The capacity to build non-state power—decentralized and dispersed—links the Aymara process with the Zapatista (the Good Government Councils), and both represent a vital contribution to emancipation, despite their differences and particularities. One could say that the construction of these powers is explicit in Chiapas and implicit in the barracks and other communal forms in the Aymara Altiplano. This is mostly due to the absence of territorial control among Aymara, although at base similar tensions and aspirations reside.

The non-state powers of the Aymara were born in territories in which the community machine operates: social mechanisms that are de-territorialized and “de-communalized” in order to be used by society in movement as non-state forms of mobilization and to create spaces where—far beyond mere rhetoric—the dictum “to lead by obeying” functions. These are the mechanisms that have enabled Aymara society and other social sectors in Bolivia to unleash powerful mobilizations that have toppled two presidents and defeated the neoliberal project without creating state structures. Now is not the time to think of what will happen in the coming years. The best scenario, the most desirable, is that the new government will be the bearer and voice of change without disempowering the social movements and that they, the social movements, will remain the key players. However, experiences such as those in Argentina—where many of the movements were co-opted by Néstor Kirchner’s progressive government—should alert us to the dangers of seduction by the state when it is in the hands of people connected to the movements.
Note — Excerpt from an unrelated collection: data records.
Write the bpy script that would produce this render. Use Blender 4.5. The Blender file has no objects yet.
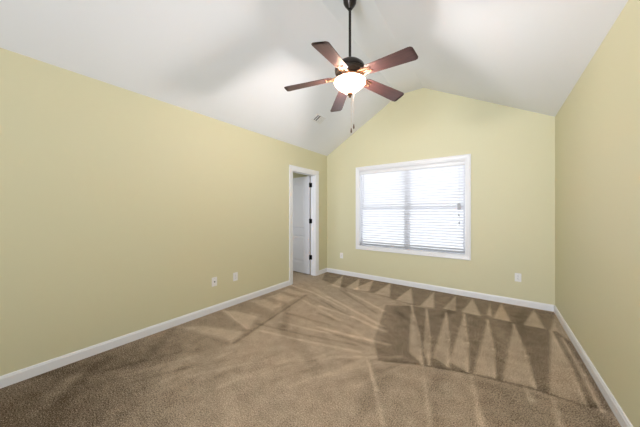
import bpy, bmesh, math, random
import numpy as np
from mathutils import Vector, Matrix

random.seed(4)
S = bpy.context.scene
COL = S.collection
PI = math.pi
H = 1.28                       # camera height in metres
F = 242.0                      # focal length, pixels of the 640 wide frame
YAW = math.radians(35.9)
HZ = 212.0                     # horizon row

# ------------------------------------------------------------------ camera
cam = bpy.data.cameras.new('camera')
cam.lens = F / 640 * 36
cam.sensor_width = 36
cam.shift_y = (HZ - 213.5) / 640
cam.clip_start = 0.02
cam_o = bpy.data.objects.new('camera', cam)
COL.objects.link(cam_o)
cam_o.location = (0, 0, H)
cam_o.rotation_euler = (PI / 2, 0, YAW)
S.camera = cam_o

# ------------------------------------------------------------------ world, exposure, large lights
S.view_settings.view_transform = 'Standard'
S.view_settings.look = 'None'
S.view_settings.gamma = 1
S.view_settings.use_curve_mapping = False
S.view_settings.exposure = 0.75
w = bpy.data.worlds.new('overcast_sky')
S.world = w
w.use_nodes = True
w.node_tree.nodes['Background'].inputs[0].default_value = (0.93, 0.96, 1.0, 1)
w.node_tree.nodes['Background'].inputs[1].default_value = 0.9

# room numbers
XL, XR = -2.28 * H, 0.487 * H
YE, YB = 3.35 * H, -3.6
ZL, ZR, ZP = 1.935 * H, 1.955 * H, 2.62 * H       # ceiling at left wall, right wall, flat strip
XA, XB = -1.08 * H, -0.755 * H                    # flat strip edges
WT = 0.12                                         # wall thickness
WX0, WX1, WZ0, WZ1 = -1.69 * H, -0.28 * H, 0.48 * H, 1.635 * H    # window opening
DY0, DY1, DZ = 2.488 * H, 3.042 * H, 1.587 * H                    # door opening
BX0, BX1, BZ1 = -1.7, 0.45, 2.4                                # wide opening added behind the camera for the fill lamp


def area(name, loc, rot, sx, sy, power, col):
    l = bpy.data.lights.new(name, 'AREA')
    l.shape = 'RECTANGLE'
    l.size, l.size_y = sx, sy
    l.energy = power
    l.color = col
    o = bpy.data.objects.new(name, l)
    COL.objects.link(o)
    o.location = loc
    o.rotation_euler = rot
    return o

# daylight through the front window; fill lamp added at the unseen opening behind the camera
area('window_daylight', ((WX0 + WX1) / 2, YE + WT + 0.35, (WZ0 + WZ1) / 2 + 0.1), (-PI / 2, 0, 0), 2.3, 1.9, 32, (0.85, 0.92, 1.0))
rear = area('rear_fill', ((BX0 + BX1) / 2, YB - WT - 0.25, 1.25), (PI / 2 + 0.22, 0, 0), BX1 - BX0, 2.3, 43, (0.82, 0.88, 1.0))
rear.data.spread = math.radians(88)


area('side_room_daylight', (XL - WT - 0.75, DY0 - 0.70, 1.3), (-PI / 2, 0, PI), 0.9, 1.6, 5, (0.80, 0.86, 1.0))


# ------------------------------------------------------------------ helpers
def ray(px, py):
    c = Vector(((px - 320) / F, 1.0, (HZ - py) / F))
    return Vector((c.x * math.cos(YAW) - math.sin(YAW), c.x * math.sin(YAW) + math.cos(YAW), c.z))


def on_floor(px, py):
    r = ray(px, py)
    t = -H / r.z
    return (r.x * t, r.y * t)


def on_x(px, py, X):
    r = ray(px, py)
    t = X / r.x
    return (X, r.y * t, H + r.z * t)


def on_y(px, py, Y):
    r = ray(px, py)
    t = Y / r.y
    return (r.x * t, Y, H + r.z * t)


def mat(name, col, rough=0.5, metal=0.0, **k):
    m = bpy.data.materials.new(name)
    m.use_nodes = True
    b = m.node_tree.nodes['Principled BSDF']
    b.inputs['Base Color'].default_value = (*col, 1)
    b.inputs['Roughness'].default_value = rough
    b.inputs['Metallic'].default_value = metal
    for a, v in k.items():
        b.inputs[a.replace('_', ' ')].default_value = v
    return m


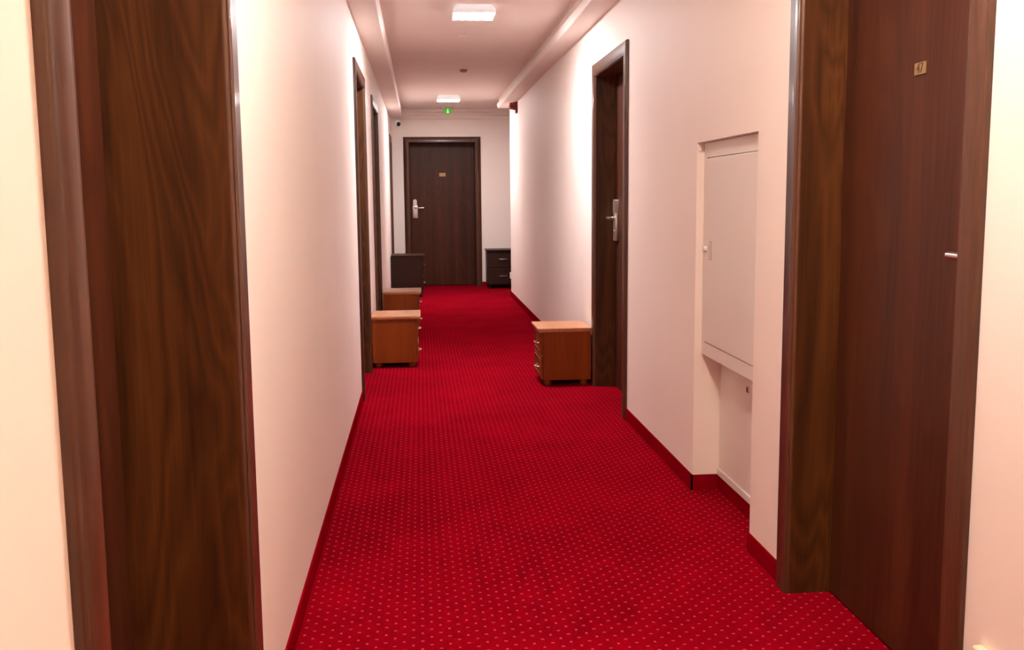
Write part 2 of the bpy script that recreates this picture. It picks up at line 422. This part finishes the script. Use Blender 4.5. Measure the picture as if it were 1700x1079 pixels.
# ================================================================ bedside cabinets
def bow_handle(w, out, r):
    bm = BM(); pts = []
    for k in range(13):
        a = PI * k / 12
        pts.append((-w / 2 * math.cos(a), -out * math.sin(a) ** 0.7 if 0 < k < 12 else 0.0, 0))
    tube(bm, pts, [r * (0.8 + 0.5 * math.sin(PI * k / 12)) for k in range(13)], 10)
    lathe(bm, [(r * 1.9, -0.003), (r * 1.9, 0.0)], (-w / 2, 0, 0), 'Y', 14)
    lathe(bm, [(r * 1.9, -0.003), (r * 1.9, 0.0)], (w / 2, 0, 0), 'Y', 14)
    return bm
def make_cabinet(label, W, D, H, foot, top_t, zsplit, hz, mats, name, group):
    """base centre of the back edge at the origin, front towards -y"""
    body, topm = mats
    t = thing(name, (0, 0, 0), 0, label, 'bedside cabinet', group)
    ov = 0.013
    x0, x1 = -W / 2 + ov, W / 2 - ov
    yf = -D + 0.036
    # carcass
    bm = BM(); box(bm, x0, x1, yf, -0.004, foot, H - top_t, 0.0015)
    obj('carcass', bm, body, t)
    # top with moulded under-edge
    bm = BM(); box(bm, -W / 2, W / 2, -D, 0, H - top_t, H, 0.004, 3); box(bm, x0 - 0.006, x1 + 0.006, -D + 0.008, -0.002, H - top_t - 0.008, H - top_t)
    obj('top', bm, topm, t)
    # drawers
    zt = H - top_t - 0.012; zb = foot + 0.006
    for z0, z1, h in ((zsplit + 0.003, zt, hz[0]), (zb, zsplit - 0.003, hz[1])):
        bm = BM()
        box(bm, x0 + 0.002, x1 - 0.002, yf - 0.013, yf - 0.0005, z0, z1, 0.003)
        m = 0.026   # raised moulding frame
        for a in ((x0 + m, x1 - m, z0 + m - 0.006, z0 + m + 0.004), (x0 + m, x1 - m, z1 - m - 0.004, z1 - m + 0.006),
                  (x0 + m - 0.006, x0 + m + 0.004, z0 + m, z1 - m), (x1 - m - 0.004, x1 - m + 0.006, z0 + m, z1 - m)):
            box(bm, a[0], a[1], yf - 0.0175, yf - 0.012, a[2], a[3], 0.002)
        d = obj('drawer', bm, body, t)
        k = obj('handle', bow_handle(0.096, 0.022, 0.0042), M['chrome'], d, True, 'silver bow handle'); k.location = (0, yf - 0.013, h)
    for sx in (-1, 1):
        for y in (yf + 0.035, -0.045):
            bm = BM()
            lathe(bm, [(0.020, 0.0), (0.027, foot * 0.3), (0.028, foot * 0.6), (0.022, foot * 0.9), (0.022, foot)], (0, 0, 0), 'Z', 20)
            f = obj('foot', bm, body, t, True); f.location = (sx * (W / 2 - 0.055), y, 0)
    return t
GL = 'light orange bedside cabinets left standing in the corridor'
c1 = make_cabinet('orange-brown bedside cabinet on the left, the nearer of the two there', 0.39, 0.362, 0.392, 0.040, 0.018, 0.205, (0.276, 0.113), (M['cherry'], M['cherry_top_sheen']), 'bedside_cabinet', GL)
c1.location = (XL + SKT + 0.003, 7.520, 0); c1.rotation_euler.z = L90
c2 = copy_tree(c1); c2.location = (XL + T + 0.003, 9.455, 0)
c2['label'] = 'orange-brown bedside cabinet on the left, between the nearer one and the dark cabinet'
c3 = copy_tree(c1); c3.location = (XR - SKT - 0.013, 6.655, 0); c3.rotation_euler.z = R90
c3['label'] = 'orange-brown bedside cabinet against the right wall, beside the recessed door'
GD = 'dark brown bedside cabinets at the corridor end'
d1 = make_cabinet('dark brown bedside cabinet on the left, in front of the end door', 0.46, 0.425, 0.540, 0.055, 0.020, 0.285, (0.410, 0.176), (M['wenge'], M['wenge']), 'bedside_cabinet', GD)
d1.location = (XL + SKT + 0.003, 12.83, 0); d1.rotation_euler.z = L90
d2 = copy_tree(d1); d2.location = (1.135, YE - SKT - 0.003, 0); d2.rotation_euler.z = 0
d2['label'] = 'dark brown bedside cabinet with drawers facing, half hidden by the right corner'

# ================================================================ cabinet in the wall recess
t = thing('utility_cabinet', (XR + 0.03, NN, 0.595), 0, 'white metal utility cabinet set in the recess of the right wall', 'cabinet')
z1 = NZ - 0.595; W = NF - NN; F = 0.045
bm = BM()
for a in ((0.003, F, 0.0, z1 - 0.002), (W - F, W - 0.003, 0.0, z1 - 0.002), (F, W - F, 0.0, 0.055), (F, W - F, z1 - 0.062, z1 - 0.002)):
    box(bm, 0.0, 0.010, a[0], a[1], a[2], a[3], 0.0015)
box(bm, 0.012, ND - 0.032, 0.004, W - 0.004, 0.001, z1 - 0.003)
obj('frame', bm, M['metal_white'], t)
bm = BM(); box(bm, -0.0035, 0.0115, F + 0.003, W - F - 0.003, 0.059, z1 - 0.066, 0.0012)
dr = obj('door', bm, M['metal_white'], t)
bm = BM(); lathe(bm, [(0.010, -0.018), (0.013, -0.014), (0.013, -0.0035)], (0, W - 0.062, 0.445), 'X', 18)
obj('knob', bm, M['plastic_white'], dr, True)
bm = BM()
y = W - 0.136
for a in ((y, y + 0.003, 0.404, 0.478), (y, y + 0.028, 0.476, 0.478), (y, y + 0.028, 0.404, 0.406), (y + 0.026, y + 0.028, 0.404, 0.478)):
    box(bm, -0.0042, -0.003, *a)
obj('latch_slot', bm, M['groove'], dr)
bm = BM(); lathe(bm, [(0.006, -0.008), (0.006, 0.0)], (-0.0035, F + 0.010, z1 - 0.16), 'X', 12); box(bm, -0.006, -0.003, F + 0.005, F + 0.032, z1 - 0.135, z1 - 0.080, 0.001)
obj('hinge', bm, M['metal_white'], dr)
t = thing('access_panel', (XR + ND, NN, SKH), 0, 'plain white access panel low in the recess below the utility cabinet', 'panel')
bm = BM(); box(bm, -0.006, 0.0, 0.02, W - 0.006, 0.030, 0.490, 0.001)
obj('panel', bm, M['metal_white'], t)
bm = BM(); box(bm, -0.014, 0.0, 0.004, W - 0.002, 0.0, 0.028, 0.001)
obj('ledge', bm, M['metal_white'], t)
bm = BM(); lathe(bm, [(0.013, -0.010), (0.015, -0.008), (0.015, -0.006)], (0, 0.382, 0.440), 'X', 20)
k = obj('lock', bm, M['chrome'], t, True)
bm = BM(); box(bm, -0.0115, -0.0095, 0.378, 0.386, 0.430, 0.450)
obj('keyhole', bm, M['black'], k)
bm = BM(); lathe(bm, [(0.004, -0.010), (0.009, -0.006), (0.009, 0.0)], (XR + 0.012, NF, NZ - 0.028), 'Y', 14)
tag(obj('screw_cap', bm, M['plastic_white'], None, True), 'tiny pale screw cap in the top far corner of the wall recess', 'cap')

# ================================================================ small fittings
# exit sign hanging from the ceiling at the far end
t = thing('exit_sign', (0.409, 13.74, ZC), 0, 'small green-lit exit sign with arrow under the far ceiling', 'sign')
bm = BM(); box(bm, -0.082, 0.082, -0.028, 0.028, -0.018, 0.0, 0.003); obj('mounting_bar', bm, M['plastic_white'], t)
bm = BM()
pr = [(-0.055, -0.018), (0.055, -0.018), (0.055, -0.040), (0.030, -0.085), (0.012, -0.102), (-0.012, -0.102), (-0.030, -0.085), (-0.055, -0.040)]
prism(bm, pr, -0.006, 0.006, lambda p, q, s: (p, s, q)); sg = obj('sign_panel', bm, M['exit_green'], t, False, 'green sign panel')
bm = BM()
pr = [(-0.008, -0.024), (0.008, -0.024), (0.008, -0.062), (0.024, -0.062), (0.0, -0.088), (-0.024, -0.062), (-0.008, -0.062)]
prism(bm, pr, -0.0072, -0.0062, lambda p, q, s: (p, s, q)); obj('arrow', bm, M['exit_arrow'], sg, False, 'pale arrow')

bm = BM(); lathe(bm, [(0.012, -0.026), (0.026, -0.022), (0.036, -0.010), (0.037, 0.0)], (0.449, 9.77, ZC), 'Z', 28)
tag(obj('smoke_detector', bm, M['detector'], None, True), 'small round detector on the ceiling between the two ceiling lights', 'detector')
t = thing('ceiling_hook', (0.363, 7.78, ZC), 0, 'small white hanging hook on the ceiling just beyond the nearer light', 'hook')
bm = BM(); box(bm, -0.036, 0.036, -0.02, 0.02, -0.006, 0.0, 0.002); obj('base_plate', bm, M['trim'], t)
bm = BM(); tube(bm, [(0.030, 0, -0.004), (0.030, 0, -0.035), (0.027, 0, -0.044), (0.020, 0, -0.046)], 0.0035, 8); obj('hook', bm, M['plastic_white'], t, True)

# fire sounder near the end of the right wall
t = thing('fire_alarm', (XR, 11.60, 2.285), 0, 'red fire alarm sounder high on the right wall near its end', 'alarm')
bm = BM(); box(bm, -0.022, 0.0, -0.055, 0.055, -0.066, 0.060, 0.004); obj('base_plate', bm, M['red'], t)
bm = BM(); box(bm, -0.050, -0.022, -0.050, 0.050, -0.028, 0.058, 0.006)
lathe(bm, [(0.032, -0.088), (0.040, -0.080), (0.040, -0.050)], (0, 0, 0.016), 'X', 28); obj('sounder', bm, M['red'], t)
bm = BM(); lathe(bm, [(0.008, -0.094), (0.016, -0.091), (0.020, -0.088)], (0, 0, 0.016), 'X', 20); obj('lens', bm, M['red_lens'], t, True)

# security camera in the far left corner
t = thing('security_camera', (XL, 13.72, 2.265), 0, 'white security camera with black lens high in the far left corner', 'camera')
bm = BM(); lathe(bm, [(0.034, 0.0), (0.034, 0.010), (0.028, 0.014)], (0, 0, 0.025), 'X', 20); obj('wall_plate', bm, M['plastic_white'], t, True)
bm = BM(); tube(bm, [(0.010, 0, 0.025), (0.04, 0, 0.018), (0.078, -0.012, 0.004)], 0.011, 12); obj('arm', bm, M['plastic_white'], t, True)
def sphere(bm, c, r, sx=1, sy=1, sz=1):
    g = bmesh.ops.create_uvsphere(bm, u_segments=24, v_segments=14, radius=r)
    for v in g['verts']: v.co = Vector((v.co.x * sx, v.co.y * sy, v.co.z * sz)) + Vector(c)
bm = BM(); sphere(bm, (0.108, -0.020, -0.010), 0.050, 1, 1, 1.05); hd = obj('head', bm, M['plastic_white'], t, True)
bm = BM(); sphere(bm, (0.120, -0.050, -0.016), 0.030, 1, 0.95, 1); obj('lens', bm, M['black'], hd, True, 'black lens')

def socket(loc, rz, s, label, mat):
    t = thing('wall_socket', loc, rz, label, 'socket')
    bm = BM(); box(bm, -s, s, -0.022, 0, -s, s, 0.005, 3); obj('face_plate', bm, mat, t)
    bm = BM()
    lathe(bm, [(0.021, -0.0235), (0.0225, -0.022), (0.0225, -0.021)], (0, 0, 0), 'Y', 24); r = obj('receptacle', bm, mat, t, True)
    bm = BM()
    for dx in (-0.0095, 0.0095): lathe(bm, [(0.0025, -0.0240), (0.0025, -0.0225)], (dx, 0, 0), 'Y', 10)
    obj('pin_hole', bm, M['black'], r)
socket((XR, 1.818, 0.288), R90, 0.041, 'cream wall socket low on the right wall in the near bottom corner', M['plastic_cream'])
socket((XR, 12.46, 0.275), R90, 0.040, 'tiny white wall socket low at the far end of the right wall', M['plastic_white'])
For those of us who struggle for emancipation, the central and critical challenges are not from above but from below. There is no point in blaming the governments or issuing calls of “betrayal.” It is a daily task for all of us committed to creating a new world to care for the people’s power as the sacred fire of the movement. Let it beat in the heart of the people, a heart woven in popular sociability, without hierarchy or leaders; let it blossom due to the strength of brotherhood; let it be the driving force of any change, the basic fabric and the light of life.

NOTES

1 Translator’s note: Ayllu is a word in the Aymara language referring to a network of families in a given area. It is a pre-Conquest indigenous local government model existing across the Andes region of South America, particularly in Bolivia.
2 Karl Marx, La guerra civil en Francia, Manifiesto del Consejo General de la Asociación Internacional de los Trabajadores (Moscow: Editorial Progreso, 1980), 69.
3 Daniel Guerin, Rosa Luxemburgo o la espontaneidad revolucionaria (Buenos Aires: Anarres, 2003), 15.
4 Antonio Negri, Job: la fuerza del esclavo (Buenos Aires: Paidós, 2003), 147.
5 Ibid., 161, italics in the original.
6 Subcomandante Insurgente Marcos, “La velocidad del sueño (III): Pies desnudos” (In Rebeldía No. 24, México: October 2004), 14.